- What you have to do -
Repeat the lines of the data that follow, please, starting at the first and stopping after the one with "S.camera = cam".

┌────────

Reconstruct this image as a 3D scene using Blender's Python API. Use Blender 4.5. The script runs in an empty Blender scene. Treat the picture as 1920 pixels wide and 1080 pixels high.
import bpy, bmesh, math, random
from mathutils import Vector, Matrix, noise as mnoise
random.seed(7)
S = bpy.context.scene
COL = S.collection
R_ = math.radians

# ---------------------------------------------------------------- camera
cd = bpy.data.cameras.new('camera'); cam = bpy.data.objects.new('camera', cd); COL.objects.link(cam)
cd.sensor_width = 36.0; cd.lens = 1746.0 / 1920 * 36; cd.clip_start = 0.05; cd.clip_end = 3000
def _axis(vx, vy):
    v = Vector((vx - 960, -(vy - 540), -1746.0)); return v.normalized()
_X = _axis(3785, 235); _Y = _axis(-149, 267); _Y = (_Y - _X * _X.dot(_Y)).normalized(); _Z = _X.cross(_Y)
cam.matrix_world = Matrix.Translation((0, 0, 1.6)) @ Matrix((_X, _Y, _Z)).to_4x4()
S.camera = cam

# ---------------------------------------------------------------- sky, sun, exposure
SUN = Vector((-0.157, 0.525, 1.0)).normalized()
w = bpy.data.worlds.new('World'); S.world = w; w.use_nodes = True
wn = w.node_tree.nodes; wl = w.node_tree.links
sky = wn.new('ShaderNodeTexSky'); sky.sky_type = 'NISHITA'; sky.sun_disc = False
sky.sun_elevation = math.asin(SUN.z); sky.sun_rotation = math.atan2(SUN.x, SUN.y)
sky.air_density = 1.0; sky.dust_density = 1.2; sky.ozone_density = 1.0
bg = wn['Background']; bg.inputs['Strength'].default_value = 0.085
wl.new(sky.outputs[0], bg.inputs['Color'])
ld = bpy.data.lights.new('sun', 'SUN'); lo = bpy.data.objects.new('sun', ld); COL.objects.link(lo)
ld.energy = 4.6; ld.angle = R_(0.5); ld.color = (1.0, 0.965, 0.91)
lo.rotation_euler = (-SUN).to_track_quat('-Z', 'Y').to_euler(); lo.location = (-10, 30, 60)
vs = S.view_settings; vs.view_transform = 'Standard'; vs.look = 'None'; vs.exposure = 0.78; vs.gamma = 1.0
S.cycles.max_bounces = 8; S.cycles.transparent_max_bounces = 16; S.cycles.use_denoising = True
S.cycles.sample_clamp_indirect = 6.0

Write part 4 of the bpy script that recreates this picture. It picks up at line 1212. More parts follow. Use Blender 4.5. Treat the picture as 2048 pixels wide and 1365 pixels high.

└────────

- Right answer -
Reconstruct this image as a 3D scene using Blender's Python API. Use Blender 4.5. The script runs in an empty Blender scene. Treat the picture as 1920 pixels wide and 1080 pixels high.
import bpy, bmesh, math, random
from mathutils import Vector, Matrix, noise as mnoise
random.seed(7)
S = bpy.context.scene
COL = S.collection
R_ = math.radians

# ---------------------------------------------------------------- camera
cd = bpy.data.cameras.new('camera'); cam = bpy.data.objects.new('camera', cd); COL.objects.link(cam)
cd.sensor_width = 36.0; cd.lens = 1746.0 / 1920 * 36; cd.clip_start = 0.05; cd.clip_end = 3000
def _axis(vx, vy):
    v = Vector((vx - 960, -(vy - 540), -1746.0)); return v.normalized()
_X = _axis(3785, 235); _Y = _axis(-149, 267); _Y = (_Y - _X * _X.dot(_Y)).normalized(); _Z = _X.cross(_Y)
cam.matrix_world = Matrix.Translation((0, 0, 1.6)) @ Matrix((_X, _Y, _Z)).to_4x4()
S.camera = cam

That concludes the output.